SPC managing director Peter Kelly said the money would be spent to develop new products, packaging and export markets.

“Thanks to today’s investment package we’ll be able to provide a myriad of new products, as well as improving efficiencies and productivities at Shepparton,” he said.

Kelly said he expected the news would be well received in the region.

“When the premier and I go to Shepparton tonight, there’ll be cheering in our factories and cheering in the streets of the Goulburn Valley,” he said.

All payments made under the deal must be refunded if SPC Ardmona stops operating at Shepparton within five years.

The agreement comes two weeks after the federal government knocked back a request to contribute $25 million to a $200 million package, which was to be topped up with $25 million from the state government and $150 million in Coca-Cola Amatil’s own funds.

Prime Minister Tony Abbott said Thursday’s deal vindicated his government’s decision not to provide the company with federal funding.

“We said SPC Ardmona had a good future and it does.
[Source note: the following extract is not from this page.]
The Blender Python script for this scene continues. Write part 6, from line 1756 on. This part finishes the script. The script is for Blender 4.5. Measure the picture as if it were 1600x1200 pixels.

We said that it didn’t need $25 million from the commonwealth and it doesn’t,” he said.

Federal Liberal MP Sharman Stone, who was a vocal critic of her government not giving money to SPC, said the deal showed the power of the people.

“We can turn off the bulldozers today, we can get back to the business of growing the best fruit for processing in the world,” she told reporters.

The mayor of Greater Shepparton City Council, Jenny Houlihan, said if the cannery was to close it would have sucked $650 million from the region’s economy and pushed its unemployment rate to 10 per cent.

“It would’ve been particularly hard on growers who were already starting to burn their trees months ago due to a drop-off in fruit going to the cannery, then there’s the jobs at the factory, drivers delivering the goods,” she told AAP.